**STATED EXERCISE**
Repeat the lines that follow, leaving nothing out.
***** MATERIAL PROVIDED *****
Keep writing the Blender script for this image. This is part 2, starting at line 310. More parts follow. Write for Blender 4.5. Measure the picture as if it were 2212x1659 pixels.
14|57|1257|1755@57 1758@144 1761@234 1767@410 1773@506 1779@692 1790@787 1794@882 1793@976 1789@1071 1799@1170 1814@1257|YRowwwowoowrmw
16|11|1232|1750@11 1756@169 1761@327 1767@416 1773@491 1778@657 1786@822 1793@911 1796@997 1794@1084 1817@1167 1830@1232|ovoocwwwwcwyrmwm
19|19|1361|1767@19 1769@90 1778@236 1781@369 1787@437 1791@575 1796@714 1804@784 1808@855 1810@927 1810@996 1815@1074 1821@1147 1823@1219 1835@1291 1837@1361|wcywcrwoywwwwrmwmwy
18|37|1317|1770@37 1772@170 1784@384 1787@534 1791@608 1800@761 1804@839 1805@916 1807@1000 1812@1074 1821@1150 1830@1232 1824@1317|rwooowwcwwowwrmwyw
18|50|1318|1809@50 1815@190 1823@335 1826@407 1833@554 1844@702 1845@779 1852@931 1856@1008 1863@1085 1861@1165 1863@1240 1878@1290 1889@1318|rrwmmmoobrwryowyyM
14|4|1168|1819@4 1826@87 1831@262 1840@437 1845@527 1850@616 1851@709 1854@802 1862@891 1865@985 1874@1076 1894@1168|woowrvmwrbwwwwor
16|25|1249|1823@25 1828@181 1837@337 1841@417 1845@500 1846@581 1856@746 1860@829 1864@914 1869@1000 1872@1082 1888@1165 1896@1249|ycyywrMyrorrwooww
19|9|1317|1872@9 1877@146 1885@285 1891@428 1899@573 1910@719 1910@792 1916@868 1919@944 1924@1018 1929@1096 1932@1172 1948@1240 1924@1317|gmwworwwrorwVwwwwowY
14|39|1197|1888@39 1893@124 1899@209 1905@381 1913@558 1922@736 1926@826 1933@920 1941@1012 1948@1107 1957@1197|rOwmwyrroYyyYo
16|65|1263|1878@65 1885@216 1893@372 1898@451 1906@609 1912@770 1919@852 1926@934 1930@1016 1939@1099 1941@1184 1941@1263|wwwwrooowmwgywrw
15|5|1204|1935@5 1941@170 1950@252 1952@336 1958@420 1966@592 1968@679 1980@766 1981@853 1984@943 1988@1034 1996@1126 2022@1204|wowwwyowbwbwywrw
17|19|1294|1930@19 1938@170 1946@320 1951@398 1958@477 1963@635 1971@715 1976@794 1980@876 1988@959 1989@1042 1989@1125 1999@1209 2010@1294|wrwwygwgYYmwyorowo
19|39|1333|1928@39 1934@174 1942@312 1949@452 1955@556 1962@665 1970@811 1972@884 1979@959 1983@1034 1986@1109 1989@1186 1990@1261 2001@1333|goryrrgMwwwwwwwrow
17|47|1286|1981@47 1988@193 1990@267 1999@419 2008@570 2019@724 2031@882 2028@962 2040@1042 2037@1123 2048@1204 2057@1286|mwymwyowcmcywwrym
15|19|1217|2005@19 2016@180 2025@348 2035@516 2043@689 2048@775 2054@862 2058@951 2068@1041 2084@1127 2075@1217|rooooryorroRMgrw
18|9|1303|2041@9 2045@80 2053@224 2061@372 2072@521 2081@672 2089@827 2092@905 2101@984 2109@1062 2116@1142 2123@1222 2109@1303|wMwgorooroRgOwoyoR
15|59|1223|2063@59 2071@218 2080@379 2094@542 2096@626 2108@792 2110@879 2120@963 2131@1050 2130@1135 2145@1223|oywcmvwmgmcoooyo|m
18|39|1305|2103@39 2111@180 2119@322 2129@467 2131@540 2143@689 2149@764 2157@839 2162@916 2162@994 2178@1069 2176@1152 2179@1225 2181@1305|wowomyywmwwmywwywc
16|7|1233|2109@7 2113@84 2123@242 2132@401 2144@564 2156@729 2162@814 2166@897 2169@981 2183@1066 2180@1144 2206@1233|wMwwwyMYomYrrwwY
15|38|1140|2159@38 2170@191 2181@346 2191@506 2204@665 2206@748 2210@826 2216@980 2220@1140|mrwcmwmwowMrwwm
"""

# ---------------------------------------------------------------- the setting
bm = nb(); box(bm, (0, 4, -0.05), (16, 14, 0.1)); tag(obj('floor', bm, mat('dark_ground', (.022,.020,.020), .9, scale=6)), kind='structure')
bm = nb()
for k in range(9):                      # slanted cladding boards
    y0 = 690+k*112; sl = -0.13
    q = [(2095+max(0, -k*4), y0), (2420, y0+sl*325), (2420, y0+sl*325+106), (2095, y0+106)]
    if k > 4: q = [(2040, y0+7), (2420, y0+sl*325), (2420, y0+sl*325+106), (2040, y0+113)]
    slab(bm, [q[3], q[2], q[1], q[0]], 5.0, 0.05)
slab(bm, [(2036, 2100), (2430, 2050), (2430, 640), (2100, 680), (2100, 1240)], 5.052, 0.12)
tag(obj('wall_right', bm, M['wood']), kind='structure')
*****
**ANSWER FOR THE TASK**
Keep writing the Blender script for this image. This is part 2, starting at line 310. More parts follow. Write for Blender 4.5. Measure the picture as if it were 2212x1659 pixels.
14|57|1257|1755@57 1758@144 1761@234 1767@410 1773@506 1779@692 1790@787 1794@882 1793@976 1789@1071 1799@1170 1814@1257|YRowwwowoowrmw
16|11|1232|1750@11 1756@169 1761@327 1767@416 1773@491 1778@657 1786@822 1793@911 1796@997 1794@1084 1817@1167 1830@1232|ovoocwwwwcwyrmwm
19|19|1361|1767@19 1769@90 1778@236 1781@369 1787@437 1791@575 1796@714 1804@784 1808@855 1810@927 1810@996 1815@1074 1821@1147 1823@1219 1835@1291 1837@1361|wcywcrwoywwwwrmwmwy
18|37|1317|1770@37 1772@170 1784@384 1787@534 1791@608 1800@761 1804@839 1805@916 1807@1000 1812@1074 1821@1150 1830@1232 1824@1317|rwooowwcwwowwrmwyw
18|50|1318|1809@50 1815@190 1823@335 1826@407 1833@554 1844@702 1845@779 1852@931 1856@1008 1863@1085 1861@1165 1863@1240 1878@1290 1889@1318|rrwmmmoobrwryowyyM
14|4|1168|1819@4 1826@87 1831@262 1840@437 1845@527 1850@616 1851@709 1854@802 1862@891 1865@985 1874@1076 1894@1168|woowrvmwrbwwwwor
16|25|1249|1823@25 1828@181 1837@337 1841@417 1845@500 1846@581 1856@746 1860@829 1864@914 1869@1000 1872@1082 1888@1165 1896@1249|ycyywrMyrorrwooww
19|9|1317|1872@9 1877@146 1885@285 1891@428 1899@573 1910@719 1910@792 1916@868 1919@944 1924@1018 1929@1096 1932@1172 1948@1240 1924@1317|gmwworwwrorwVwwwwowY
14|39|1197|1888@39 1893@124 1899@209 1905@381 1913@558 1922@736 1926@826 1933@920 1941@1012 1948@1107 1957@1197|rOwmwyrroYyyYo
16|65|1263|1878@65 1885@216 1893@372 1898@451 1906@609 1912@770 1919@852 1926@934 1930@1016 1939@1099 1941@1184 1941@1263|wwwwrooowmwgywrw
15|5|1204|1935@5 1941@170 1950@252 1952@336 1958@420 1966@592 1968@679 1980@766 1981@853 1984@943 1988@1034 1996@1126 2022@1204|wowwwyowbwbwywrw
17|19|1294|1930@19 1938@170 1946@320 1951@398 1958@477 1963@635 1971@715 1976@794 1980@876 1988@959 1989@1042 1989@1125 1999@1209 2010@1294|wrwwygwgYYmwyorowo
19|39|1333|1928@39 1934@174 1942@312 1949@452 1955@556 1962@665 1970@811 1972@884 1979@959 1983@1034 1986@1109 1989@1186 1990@1261 2001@1333|goryrrgMwwwwwwwrow
17|47|1286|1981@47 1988@193 1990@267 1999@419 2008@570 2019@724 2031@882 2028@962 2040@1042 2037@1123 2048@1204 2057@1286|mwymwyowcmcywwrym
15|19|1217|2005@19 2016@180 2025@348 2035@516 2043@689 2048@775 2054@862 2058@951 2068@1041 2084@1127 2075@1217|rooooryorroRMgrw
18|9|1303|2041@9 2045@80 2053@224 2061@372 2072@521 2081@672 2089@827 2092@905 2101@984 2109@1062 2116@1142 2123@1222 2109@1303|wMwgorooroRgOwoyoR
15|59|1223|2063@59 2071@218 2080@379 2094@542 2096@626 2108@792 2110@879 2120@963 2131@1050 2130@1135 2145@1223|oywcmvwmgmcoooyo|m
18|39|1305|2103@39 2111@180 2119@322 2129@467 2131@540 2143@689 2149@764 2157@839 2162@916 2162@994 2178@1069 2176@1152 2179@1225 2181@1305|wowomyywmwwmywwywc
16|7|1233|2109@7 2113@84 2123@242 2132@401 2144@564 2156@729 2162@814 2166@897 2169@981 2183@1066 2180@1144 2206@1233|wMwwwyMYomYrrwwY
15|38|1140|2159@38 2170@191 2181@346 2191@506 2204@665 2206@748 2210@826 2216@980 2220@1140|mrwcmwmwowMrwwm
"""

# ---------------------------------------------------------------- the setting
bm = nb(); box(bm, (0, 4, -0.05), (16, 14, 0.1)); tag(obj('floor', bm, mat('dark_ground', (.022,.020,.020), .9, scale=6)), kind='structure')
bm = nb()
for k in range(9):                      # slanted cladding boards
    y0 = 690+k*112; sl = -0.13
    q = [(2095+max(0, -k*4), y0), (2420, y0+sl*325), (2420, y0+sl*325+106), (2095, y0+106)]
    if k > 4: q = [(2040, y0+7), (2420, y0+sl*325), (2420, y0+sl*325+106), (2040, y0+113)]
    slab(bm, [q[3], q[2], q[1], q[0]], 5.0, 0.05)
slab(bm, [(2036, 2100), (2430, 2050), (2430, 640), (2100, 680), (2100, 1240)], 5.052, 0.12)
tag(obj('wall_right', bm, M['wood']), kind='structure')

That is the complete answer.